_AIM OF THE TASK_
Answer with one number: how many lines hold "this".

_MATERIAL SHOWN_
◇ ◇ ◇

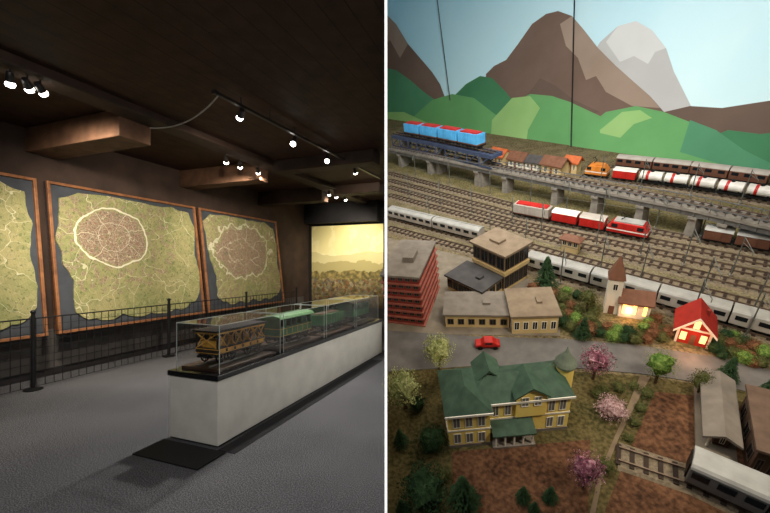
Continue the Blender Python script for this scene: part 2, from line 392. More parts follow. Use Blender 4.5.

◇ ◇ ◇

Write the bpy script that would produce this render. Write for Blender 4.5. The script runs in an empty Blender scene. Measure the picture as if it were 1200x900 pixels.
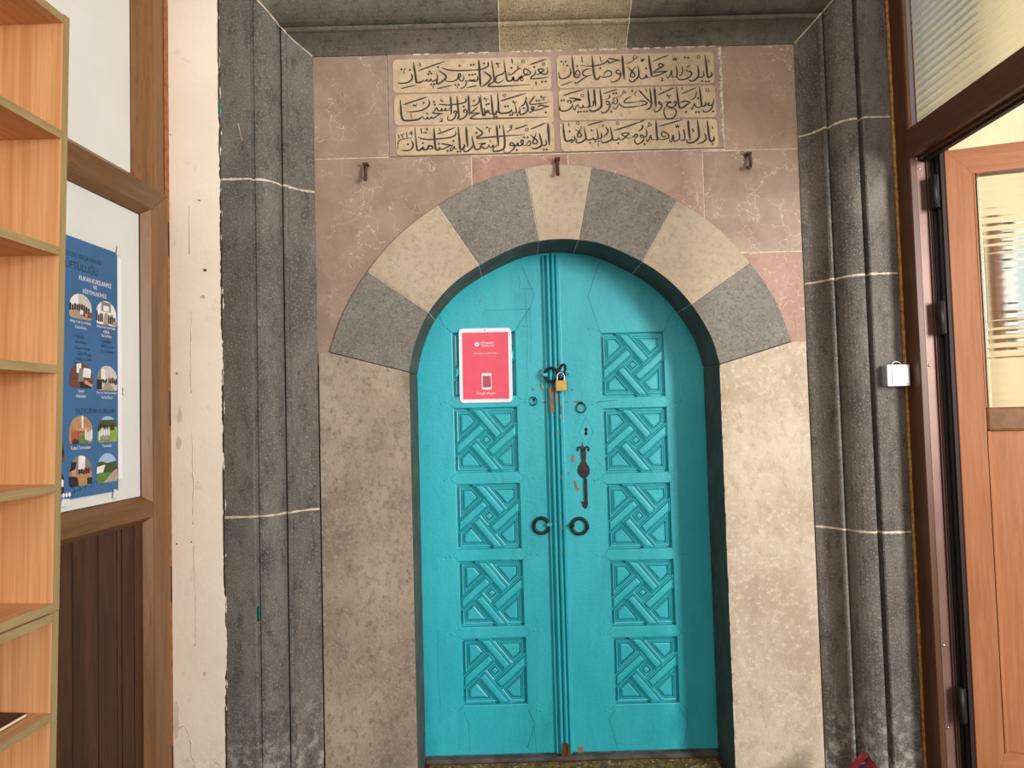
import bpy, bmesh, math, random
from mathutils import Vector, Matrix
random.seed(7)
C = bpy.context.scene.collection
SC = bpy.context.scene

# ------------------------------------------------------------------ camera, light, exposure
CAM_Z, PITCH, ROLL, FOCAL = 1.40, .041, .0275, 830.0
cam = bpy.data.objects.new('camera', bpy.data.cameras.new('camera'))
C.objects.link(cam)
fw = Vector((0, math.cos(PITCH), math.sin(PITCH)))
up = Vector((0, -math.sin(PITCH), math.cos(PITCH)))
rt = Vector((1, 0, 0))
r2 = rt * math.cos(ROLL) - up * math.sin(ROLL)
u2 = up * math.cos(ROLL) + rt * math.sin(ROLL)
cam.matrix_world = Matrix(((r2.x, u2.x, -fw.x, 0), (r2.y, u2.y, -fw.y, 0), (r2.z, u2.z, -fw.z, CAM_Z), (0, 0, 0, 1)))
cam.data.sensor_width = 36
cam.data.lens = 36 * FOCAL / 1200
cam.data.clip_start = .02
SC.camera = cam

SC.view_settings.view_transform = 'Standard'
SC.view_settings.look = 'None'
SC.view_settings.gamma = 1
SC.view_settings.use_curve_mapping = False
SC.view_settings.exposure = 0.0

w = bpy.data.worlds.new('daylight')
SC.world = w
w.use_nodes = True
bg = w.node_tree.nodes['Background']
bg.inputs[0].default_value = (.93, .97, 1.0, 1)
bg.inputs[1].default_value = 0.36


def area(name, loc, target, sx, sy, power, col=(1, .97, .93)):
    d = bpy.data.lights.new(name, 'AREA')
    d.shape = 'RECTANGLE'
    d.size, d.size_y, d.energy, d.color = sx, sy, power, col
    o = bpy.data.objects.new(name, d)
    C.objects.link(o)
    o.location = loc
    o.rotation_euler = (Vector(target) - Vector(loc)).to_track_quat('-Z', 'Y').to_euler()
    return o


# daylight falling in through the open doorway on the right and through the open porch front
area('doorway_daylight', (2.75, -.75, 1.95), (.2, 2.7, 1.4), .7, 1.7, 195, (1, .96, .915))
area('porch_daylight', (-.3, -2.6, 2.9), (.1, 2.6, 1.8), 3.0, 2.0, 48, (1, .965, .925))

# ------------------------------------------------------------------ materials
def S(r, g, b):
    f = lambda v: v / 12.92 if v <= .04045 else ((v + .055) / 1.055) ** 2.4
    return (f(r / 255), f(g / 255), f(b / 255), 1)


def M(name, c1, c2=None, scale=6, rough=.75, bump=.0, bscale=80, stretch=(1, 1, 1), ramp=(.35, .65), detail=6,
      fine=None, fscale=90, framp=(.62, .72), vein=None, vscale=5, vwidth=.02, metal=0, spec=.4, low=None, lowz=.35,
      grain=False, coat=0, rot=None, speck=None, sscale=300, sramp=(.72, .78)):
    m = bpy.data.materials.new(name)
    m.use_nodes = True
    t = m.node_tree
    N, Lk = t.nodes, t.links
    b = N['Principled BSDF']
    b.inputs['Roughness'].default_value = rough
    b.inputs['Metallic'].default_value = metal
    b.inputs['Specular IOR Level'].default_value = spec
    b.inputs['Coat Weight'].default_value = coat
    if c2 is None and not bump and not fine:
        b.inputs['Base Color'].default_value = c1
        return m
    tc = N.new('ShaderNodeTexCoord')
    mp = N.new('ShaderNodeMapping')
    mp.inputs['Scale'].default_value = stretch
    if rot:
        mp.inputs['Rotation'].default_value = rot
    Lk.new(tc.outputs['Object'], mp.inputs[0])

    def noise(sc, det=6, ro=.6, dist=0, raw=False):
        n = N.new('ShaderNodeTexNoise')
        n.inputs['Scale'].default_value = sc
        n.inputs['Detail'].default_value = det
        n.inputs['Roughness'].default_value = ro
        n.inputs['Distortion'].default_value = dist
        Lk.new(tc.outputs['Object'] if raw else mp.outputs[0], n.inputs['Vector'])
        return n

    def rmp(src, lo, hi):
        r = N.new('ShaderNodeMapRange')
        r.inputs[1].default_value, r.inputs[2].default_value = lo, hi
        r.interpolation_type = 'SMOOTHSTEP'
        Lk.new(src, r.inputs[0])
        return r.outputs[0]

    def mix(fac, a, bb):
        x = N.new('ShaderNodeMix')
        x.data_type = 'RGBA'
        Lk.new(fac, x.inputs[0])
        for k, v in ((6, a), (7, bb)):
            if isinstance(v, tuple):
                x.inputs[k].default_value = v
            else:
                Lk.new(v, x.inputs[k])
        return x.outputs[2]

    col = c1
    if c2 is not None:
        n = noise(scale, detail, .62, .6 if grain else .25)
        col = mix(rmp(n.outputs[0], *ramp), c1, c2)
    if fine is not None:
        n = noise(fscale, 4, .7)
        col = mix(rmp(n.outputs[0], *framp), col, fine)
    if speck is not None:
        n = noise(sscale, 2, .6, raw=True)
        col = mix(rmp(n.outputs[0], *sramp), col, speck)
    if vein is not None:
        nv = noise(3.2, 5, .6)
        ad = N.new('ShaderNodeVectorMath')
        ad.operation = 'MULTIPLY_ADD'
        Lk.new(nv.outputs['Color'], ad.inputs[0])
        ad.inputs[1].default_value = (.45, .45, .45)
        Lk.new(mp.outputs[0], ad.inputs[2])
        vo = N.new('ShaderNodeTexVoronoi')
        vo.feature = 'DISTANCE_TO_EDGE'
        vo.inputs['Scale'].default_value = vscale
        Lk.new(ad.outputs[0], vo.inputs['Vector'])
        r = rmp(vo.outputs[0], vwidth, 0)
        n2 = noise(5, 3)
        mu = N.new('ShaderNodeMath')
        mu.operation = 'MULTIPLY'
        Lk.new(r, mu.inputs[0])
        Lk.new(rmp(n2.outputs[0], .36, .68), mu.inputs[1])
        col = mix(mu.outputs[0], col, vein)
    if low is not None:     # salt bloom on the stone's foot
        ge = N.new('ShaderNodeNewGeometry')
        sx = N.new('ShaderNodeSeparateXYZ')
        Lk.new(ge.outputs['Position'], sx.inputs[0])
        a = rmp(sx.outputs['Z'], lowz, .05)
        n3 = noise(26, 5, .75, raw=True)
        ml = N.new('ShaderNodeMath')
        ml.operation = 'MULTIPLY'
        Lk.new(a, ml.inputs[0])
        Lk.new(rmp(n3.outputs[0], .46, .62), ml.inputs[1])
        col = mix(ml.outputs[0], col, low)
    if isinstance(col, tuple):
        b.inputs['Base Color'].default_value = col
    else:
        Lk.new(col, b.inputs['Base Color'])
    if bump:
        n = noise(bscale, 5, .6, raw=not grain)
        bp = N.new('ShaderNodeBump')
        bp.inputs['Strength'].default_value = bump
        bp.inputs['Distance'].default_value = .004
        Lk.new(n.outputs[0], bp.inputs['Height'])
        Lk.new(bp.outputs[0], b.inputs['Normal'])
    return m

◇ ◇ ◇

_ANSWER FOR THE TASK_
2